◆ **Written request**
Scan the data for "were" and copy the lines it appears in.

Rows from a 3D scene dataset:
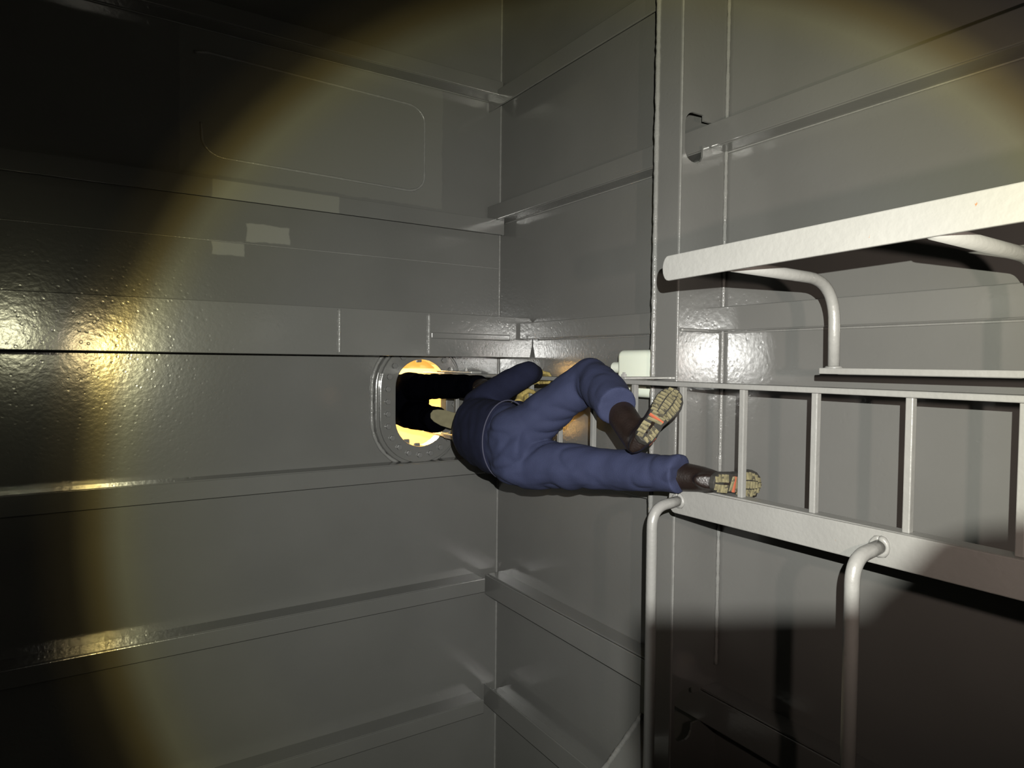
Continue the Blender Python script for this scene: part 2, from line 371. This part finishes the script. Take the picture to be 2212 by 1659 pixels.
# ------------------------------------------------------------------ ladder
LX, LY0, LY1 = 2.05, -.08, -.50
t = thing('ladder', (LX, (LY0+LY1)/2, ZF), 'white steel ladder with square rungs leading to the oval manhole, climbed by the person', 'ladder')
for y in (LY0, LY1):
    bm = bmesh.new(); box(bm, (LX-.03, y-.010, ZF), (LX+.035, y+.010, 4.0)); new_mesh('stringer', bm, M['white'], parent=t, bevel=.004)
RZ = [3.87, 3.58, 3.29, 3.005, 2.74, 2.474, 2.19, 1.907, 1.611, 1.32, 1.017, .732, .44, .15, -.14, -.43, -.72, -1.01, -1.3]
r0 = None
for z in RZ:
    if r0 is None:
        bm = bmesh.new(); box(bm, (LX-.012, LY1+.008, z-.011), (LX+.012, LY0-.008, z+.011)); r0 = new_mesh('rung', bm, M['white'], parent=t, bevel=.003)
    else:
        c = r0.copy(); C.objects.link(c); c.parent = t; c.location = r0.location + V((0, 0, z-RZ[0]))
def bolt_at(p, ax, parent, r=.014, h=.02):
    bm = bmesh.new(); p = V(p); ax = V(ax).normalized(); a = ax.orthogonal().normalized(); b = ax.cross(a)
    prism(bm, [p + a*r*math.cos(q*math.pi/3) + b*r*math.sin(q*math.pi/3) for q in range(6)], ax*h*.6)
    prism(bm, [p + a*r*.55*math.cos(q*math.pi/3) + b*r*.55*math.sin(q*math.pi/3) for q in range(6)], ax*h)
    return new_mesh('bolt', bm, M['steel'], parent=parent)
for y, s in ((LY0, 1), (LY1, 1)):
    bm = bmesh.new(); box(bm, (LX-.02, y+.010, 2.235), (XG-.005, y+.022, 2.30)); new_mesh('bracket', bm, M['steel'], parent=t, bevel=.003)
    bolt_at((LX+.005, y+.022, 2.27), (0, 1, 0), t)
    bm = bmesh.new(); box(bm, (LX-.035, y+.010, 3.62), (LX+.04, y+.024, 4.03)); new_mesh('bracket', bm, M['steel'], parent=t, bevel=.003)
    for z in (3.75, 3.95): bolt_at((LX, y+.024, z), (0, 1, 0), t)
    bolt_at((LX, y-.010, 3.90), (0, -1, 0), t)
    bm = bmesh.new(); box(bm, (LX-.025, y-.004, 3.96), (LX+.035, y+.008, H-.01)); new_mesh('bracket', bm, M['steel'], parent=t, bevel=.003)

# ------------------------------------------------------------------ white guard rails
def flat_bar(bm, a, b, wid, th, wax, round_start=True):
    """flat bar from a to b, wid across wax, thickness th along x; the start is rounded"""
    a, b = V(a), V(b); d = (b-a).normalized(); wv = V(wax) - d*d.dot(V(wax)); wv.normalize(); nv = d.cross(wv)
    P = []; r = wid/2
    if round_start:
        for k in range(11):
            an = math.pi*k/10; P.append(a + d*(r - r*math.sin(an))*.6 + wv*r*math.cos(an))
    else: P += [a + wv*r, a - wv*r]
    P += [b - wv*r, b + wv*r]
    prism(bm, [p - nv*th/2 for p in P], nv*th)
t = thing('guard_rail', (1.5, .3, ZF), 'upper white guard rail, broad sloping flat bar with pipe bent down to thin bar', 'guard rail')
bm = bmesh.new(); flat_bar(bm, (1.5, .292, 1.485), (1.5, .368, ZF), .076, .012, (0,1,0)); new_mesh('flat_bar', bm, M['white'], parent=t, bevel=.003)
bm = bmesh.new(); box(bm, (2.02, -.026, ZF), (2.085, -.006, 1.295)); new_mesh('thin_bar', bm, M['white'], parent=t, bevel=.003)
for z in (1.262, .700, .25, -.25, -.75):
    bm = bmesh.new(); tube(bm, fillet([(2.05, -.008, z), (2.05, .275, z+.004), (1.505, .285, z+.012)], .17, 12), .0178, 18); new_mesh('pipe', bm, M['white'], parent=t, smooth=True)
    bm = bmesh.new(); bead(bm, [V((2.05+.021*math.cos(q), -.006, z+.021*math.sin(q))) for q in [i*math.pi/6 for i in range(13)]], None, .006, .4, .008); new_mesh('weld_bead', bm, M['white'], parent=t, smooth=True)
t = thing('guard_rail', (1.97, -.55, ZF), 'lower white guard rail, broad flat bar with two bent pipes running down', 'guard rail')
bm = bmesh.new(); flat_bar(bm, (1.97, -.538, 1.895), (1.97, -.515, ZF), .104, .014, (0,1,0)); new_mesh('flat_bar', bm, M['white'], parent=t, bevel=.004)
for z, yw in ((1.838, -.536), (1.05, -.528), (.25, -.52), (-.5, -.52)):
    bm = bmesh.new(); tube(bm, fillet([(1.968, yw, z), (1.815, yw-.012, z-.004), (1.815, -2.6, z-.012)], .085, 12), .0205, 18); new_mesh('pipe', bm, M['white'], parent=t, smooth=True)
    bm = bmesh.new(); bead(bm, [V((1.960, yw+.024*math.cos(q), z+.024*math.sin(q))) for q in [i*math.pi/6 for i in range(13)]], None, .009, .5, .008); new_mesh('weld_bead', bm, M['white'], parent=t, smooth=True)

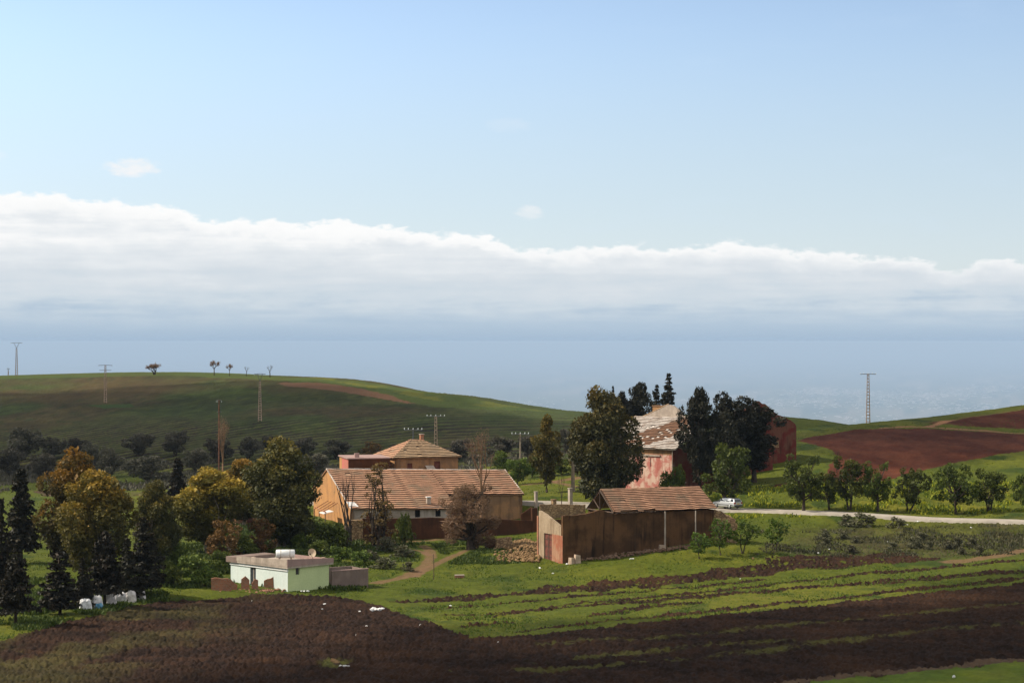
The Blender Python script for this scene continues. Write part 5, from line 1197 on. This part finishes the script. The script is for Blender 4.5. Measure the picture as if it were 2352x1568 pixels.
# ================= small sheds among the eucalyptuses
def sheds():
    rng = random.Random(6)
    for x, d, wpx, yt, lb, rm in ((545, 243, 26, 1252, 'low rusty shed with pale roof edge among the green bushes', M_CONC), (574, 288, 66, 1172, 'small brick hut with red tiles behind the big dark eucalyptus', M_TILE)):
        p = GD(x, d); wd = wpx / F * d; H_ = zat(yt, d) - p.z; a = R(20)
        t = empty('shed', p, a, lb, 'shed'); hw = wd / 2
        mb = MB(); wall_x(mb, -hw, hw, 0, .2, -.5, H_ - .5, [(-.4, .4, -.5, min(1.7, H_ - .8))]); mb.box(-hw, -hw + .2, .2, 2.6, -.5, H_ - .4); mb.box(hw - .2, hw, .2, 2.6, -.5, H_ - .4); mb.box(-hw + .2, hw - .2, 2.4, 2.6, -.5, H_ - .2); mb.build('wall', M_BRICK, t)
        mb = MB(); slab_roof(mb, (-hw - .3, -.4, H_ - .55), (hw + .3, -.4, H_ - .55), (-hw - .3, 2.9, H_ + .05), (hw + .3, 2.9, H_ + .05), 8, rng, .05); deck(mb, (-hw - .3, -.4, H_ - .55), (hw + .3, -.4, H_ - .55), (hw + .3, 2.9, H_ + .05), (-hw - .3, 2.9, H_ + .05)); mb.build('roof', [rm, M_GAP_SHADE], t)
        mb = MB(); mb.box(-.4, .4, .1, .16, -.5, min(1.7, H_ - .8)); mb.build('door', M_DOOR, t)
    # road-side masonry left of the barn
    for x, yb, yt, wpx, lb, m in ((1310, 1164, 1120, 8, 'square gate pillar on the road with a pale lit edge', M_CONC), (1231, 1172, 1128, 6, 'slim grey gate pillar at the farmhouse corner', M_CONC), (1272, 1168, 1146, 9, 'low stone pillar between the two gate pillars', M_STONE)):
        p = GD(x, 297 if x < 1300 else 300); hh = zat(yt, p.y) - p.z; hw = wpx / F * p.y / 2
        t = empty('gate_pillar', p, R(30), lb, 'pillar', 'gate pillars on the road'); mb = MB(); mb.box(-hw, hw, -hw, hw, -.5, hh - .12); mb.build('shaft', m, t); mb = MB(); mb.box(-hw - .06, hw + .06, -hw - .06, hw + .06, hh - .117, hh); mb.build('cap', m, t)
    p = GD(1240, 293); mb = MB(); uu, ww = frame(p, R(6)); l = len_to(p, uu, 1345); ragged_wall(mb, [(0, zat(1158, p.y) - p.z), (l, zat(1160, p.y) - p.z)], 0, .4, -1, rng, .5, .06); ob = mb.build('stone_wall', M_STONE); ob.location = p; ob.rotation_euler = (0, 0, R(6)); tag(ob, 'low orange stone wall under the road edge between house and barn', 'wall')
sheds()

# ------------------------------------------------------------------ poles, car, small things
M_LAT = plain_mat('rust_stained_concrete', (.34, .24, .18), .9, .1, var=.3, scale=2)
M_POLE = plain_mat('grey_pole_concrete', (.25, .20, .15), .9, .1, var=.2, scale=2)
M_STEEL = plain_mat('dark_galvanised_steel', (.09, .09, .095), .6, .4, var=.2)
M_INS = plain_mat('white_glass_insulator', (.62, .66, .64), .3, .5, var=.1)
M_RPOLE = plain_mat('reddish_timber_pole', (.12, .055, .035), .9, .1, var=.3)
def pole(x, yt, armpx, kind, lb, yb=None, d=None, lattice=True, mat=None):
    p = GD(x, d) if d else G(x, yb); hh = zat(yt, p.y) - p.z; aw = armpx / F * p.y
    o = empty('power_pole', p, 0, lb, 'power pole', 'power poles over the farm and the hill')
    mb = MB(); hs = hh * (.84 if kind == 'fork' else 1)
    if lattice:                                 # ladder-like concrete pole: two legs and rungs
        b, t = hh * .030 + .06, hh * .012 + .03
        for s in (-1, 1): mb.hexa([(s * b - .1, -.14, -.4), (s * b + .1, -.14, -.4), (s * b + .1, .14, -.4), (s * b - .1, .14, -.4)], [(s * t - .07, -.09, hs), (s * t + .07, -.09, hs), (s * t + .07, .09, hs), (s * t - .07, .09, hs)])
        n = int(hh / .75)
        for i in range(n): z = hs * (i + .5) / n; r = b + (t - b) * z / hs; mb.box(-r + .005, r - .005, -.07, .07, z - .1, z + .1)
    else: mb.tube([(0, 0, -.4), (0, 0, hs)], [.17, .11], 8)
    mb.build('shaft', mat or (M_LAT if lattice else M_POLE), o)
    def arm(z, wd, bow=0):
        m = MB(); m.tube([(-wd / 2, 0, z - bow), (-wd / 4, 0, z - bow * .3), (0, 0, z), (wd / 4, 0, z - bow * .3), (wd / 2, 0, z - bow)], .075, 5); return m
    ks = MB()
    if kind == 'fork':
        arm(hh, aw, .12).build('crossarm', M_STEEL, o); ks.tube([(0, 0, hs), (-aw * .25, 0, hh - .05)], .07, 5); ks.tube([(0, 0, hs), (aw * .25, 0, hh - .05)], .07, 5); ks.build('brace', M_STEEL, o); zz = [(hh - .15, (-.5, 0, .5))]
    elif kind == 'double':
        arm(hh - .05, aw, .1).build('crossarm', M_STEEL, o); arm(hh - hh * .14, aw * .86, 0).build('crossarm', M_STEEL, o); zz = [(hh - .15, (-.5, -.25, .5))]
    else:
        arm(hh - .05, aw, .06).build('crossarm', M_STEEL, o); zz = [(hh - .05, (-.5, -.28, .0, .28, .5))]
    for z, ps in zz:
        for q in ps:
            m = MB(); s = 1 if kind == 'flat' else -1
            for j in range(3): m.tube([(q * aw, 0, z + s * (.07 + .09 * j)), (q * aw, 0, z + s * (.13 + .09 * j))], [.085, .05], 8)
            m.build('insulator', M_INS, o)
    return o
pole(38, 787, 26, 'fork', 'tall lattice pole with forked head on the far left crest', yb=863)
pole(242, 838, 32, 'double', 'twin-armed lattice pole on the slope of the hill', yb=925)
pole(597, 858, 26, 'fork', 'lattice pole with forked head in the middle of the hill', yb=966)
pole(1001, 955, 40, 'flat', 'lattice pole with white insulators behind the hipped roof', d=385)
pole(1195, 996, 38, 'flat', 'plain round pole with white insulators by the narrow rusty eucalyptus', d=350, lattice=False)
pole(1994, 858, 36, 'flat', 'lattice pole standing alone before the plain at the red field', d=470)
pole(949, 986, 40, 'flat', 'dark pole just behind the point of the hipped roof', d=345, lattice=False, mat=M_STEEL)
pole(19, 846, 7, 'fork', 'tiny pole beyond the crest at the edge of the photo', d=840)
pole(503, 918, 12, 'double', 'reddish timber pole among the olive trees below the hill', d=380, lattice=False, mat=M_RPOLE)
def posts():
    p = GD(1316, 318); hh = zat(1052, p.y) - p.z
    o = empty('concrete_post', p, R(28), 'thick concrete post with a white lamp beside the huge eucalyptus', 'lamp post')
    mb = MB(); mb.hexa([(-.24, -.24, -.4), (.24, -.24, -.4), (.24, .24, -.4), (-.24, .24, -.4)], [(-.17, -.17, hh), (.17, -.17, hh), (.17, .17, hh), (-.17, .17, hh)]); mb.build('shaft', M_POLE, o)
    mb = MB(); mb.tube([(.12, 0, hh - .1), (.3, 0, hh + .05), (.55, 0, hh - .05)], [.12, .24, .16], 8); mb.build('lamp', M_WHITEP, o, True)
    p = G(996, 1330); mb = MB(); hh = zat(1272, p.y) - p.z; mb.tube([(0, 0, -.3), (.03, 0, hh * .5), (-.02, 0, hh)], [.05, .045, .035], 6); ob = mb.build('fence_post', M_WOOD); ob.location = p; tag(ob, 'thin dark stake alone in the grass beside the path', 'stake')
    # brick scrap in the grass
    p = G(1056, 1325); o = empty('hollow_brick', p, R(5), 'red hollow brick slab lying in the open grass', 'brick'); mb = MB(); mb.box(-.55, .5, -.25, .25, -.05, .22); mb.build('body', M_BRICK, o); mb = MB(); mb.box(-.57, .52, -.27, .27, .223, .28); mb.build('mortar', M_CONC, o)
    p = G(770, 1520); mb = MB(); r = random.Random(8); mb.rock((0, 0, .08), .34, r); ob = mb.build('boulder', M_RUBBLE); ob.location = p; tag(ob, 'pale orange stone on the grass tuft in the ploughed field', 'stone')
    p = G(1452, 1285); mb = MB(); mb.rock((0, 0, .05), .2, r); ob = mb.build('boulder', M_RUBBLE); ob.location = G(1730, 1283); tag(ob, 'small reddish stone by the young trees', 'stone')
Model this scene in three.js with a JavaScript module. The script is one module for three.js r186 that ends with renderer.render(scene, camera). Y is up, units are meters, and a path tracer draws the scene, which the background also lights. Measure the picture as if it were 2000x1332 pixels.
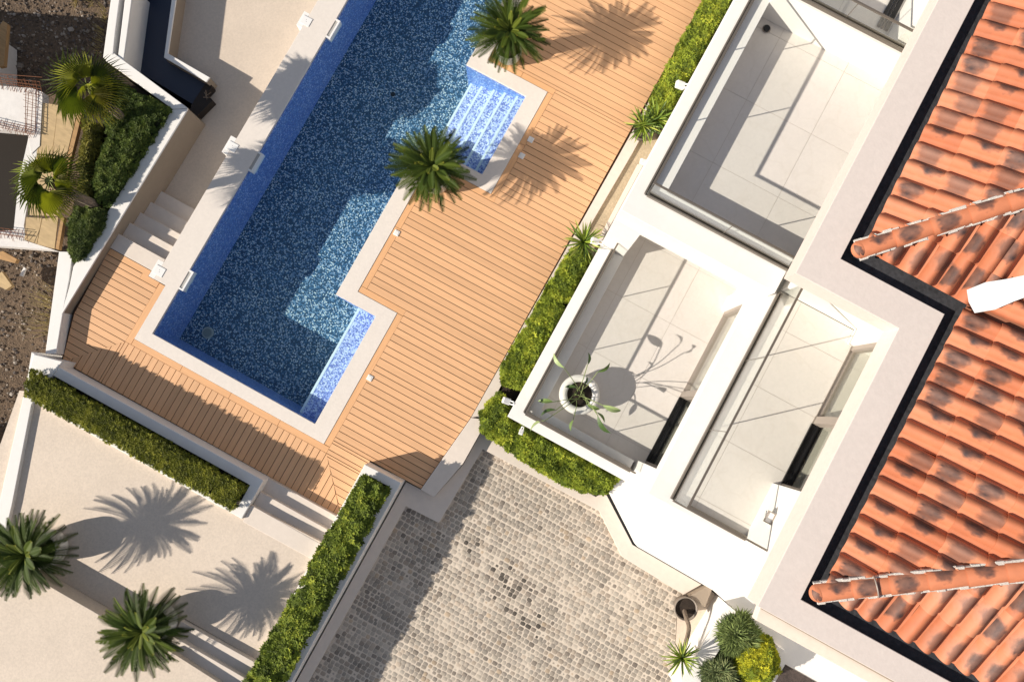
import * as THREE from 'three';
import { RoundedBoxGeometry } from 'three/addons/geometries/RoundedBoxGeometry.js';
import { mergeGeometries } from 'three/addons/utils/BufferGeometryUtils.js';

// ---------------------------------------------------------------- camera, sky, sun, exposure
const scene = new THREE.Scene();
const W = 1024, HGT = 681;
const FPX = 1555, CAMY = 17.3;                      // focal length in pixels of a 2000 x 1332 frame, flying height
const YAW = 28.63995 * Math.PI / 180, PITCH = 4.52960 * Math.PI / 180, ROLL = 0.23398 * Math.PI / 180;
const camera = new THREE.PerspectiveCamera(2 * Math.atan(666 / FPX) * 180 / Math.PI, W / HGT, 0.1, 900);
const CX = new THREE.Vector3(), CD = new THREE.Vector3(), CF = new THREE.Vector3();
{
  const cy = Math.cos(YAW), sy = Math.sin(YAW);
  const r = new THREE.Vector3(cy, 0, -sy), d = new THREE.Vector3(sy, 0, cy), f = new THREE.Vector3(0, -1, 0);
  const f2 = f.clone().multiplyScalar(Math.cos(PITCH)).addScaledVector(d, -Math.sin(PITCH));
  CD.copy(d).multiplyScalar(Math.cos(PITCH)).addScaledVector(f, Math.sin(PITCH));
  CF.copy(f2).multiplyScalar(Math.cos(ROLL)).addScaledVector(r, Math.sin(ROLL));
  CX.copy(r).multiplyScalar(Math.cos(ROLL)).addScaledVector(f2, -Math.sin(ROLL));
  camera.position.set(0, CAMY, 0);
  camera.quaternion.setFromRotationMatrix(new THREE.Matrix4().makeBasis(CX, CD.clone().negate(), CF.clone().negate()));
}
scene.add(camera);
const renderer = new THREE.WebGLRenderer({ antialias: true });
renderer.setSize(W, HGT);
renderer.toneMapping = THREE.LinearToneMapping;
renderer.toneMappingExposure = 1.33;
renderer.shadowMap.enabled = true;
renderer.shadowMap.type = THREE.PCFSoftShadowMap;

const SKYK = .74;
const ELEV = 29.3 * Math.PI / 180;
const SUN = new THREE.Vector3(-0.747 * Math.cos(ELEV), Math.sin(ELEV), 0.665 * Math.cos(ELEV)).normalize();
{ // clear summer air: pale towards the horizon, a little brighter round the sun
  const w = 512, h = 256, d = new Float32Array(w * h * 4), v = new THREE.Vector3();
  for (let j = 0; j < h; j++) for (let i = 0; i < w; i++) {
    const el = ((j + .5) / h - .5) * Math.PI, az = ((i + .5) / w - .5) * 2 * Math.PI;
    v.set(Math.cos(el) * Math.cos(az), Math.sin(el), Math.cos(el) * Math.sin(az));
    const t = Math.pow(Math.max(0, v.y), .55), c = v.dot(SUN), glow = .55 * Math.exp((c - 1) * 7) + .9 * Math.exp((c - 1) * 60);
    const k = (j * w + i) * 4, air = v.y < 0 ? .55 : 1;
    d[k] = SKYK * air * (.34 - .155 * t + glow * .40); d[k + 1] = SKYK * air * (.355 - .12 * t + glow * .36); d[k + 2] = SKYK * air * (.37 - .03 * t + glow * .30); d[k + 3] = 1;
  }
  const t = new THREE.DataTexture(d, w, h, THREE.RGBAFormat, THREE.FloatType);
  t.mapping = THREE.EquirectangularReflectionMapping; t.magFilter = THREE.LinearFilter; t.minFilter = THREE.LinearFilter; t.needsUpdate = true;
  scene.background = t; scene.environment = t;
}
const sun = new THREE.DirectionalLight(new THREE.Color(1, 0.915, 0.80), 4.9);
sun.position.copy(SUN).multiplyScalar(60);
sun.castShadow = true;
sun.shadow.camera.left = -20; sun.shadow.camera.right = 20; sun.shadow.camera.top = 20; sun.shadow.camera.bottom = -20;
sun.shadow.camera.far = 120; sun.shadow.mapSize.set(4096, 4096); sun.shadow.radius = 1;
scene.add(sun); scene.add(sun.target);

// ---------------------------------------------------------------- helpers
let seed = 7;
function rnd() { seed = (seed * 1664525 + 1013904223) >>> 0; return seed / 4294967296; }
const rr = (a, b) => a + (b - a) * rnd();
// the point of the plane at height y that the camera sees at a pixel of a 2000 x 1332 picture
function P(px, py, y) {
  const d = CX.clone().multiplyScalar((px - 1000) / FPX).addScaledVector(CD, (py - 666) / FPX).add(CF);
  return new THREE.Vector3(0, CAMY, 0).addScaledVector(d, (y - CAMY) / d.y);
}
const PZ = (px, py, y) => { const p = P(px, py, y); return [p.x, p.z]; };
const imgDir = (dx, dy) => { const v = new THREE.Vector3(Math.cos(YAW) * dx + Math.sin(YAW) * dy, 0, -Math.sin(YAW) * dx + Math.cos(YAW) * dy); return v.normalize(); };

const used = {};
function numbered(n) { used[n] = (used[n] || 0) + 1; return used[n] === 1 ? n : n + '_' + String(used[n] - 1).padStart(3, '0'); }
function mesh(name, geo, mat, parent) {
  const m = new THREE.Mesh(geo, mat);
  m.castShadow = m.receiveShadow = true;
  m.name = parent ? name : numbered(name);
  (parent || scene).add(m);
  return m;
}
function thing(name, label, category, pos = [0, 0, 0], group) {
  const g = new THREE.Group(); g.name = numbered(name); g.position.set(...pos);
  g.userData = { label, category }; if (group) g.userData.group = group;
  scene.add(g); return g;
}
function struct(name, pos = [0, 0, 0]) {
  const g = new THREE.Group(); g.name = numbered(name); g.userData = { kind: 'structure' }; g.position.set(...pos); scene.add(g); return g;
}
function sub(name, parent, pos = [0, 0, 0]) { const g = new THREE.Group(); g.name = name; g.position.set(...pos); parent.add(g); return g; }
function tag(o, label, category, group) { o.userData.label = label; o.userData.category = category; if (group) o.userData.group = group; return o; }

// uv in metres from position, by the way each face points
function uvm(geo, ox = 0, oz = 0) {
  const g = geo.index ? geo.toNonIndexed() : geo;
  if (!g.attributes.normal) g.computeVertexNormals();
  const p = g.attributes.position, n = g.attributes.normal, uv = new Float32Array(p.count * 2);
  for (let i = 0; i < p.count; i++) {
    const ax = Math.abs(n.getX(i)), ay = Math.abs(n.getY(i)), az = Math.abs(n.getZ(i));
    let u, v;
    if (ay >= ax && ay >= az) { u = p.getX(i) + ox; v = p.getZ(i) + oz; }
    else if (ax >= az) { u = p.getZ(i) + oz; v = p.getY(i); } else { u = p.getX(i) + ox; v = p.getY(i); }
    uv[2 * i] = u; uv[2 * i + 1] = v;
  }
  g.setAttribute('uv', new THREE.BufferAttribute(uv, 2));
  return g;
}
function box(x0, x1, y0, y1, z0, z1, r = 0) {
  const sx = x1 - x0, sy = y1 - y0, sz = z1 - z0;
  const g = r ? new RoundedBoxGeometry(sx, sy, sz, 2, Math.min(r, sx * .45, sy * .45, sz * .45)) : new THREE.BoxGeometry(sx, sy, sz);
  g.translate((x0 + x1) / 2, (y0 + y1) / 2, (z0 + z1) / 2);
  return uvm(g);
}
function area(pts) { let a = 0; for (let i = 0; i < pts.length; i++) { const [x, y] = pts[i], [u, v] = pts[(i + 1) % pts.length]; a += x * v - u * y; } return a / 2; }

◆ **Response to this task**
The Blender Python script for this scene continues. Write part 5, from line 1197 on. This part finishes the script. The script is for Blender 4.5. Measure the picture as if it were 2352x1568 pixels.
Model this scene in three.js with a JavaScript module. The script is one module for three.js r186 that ends with renderer.render(scene, camera). Y is up, units are meters, and a path tracer draws the scene, which the background also lights. Measure the picture as if it were 2000x1332 pixels.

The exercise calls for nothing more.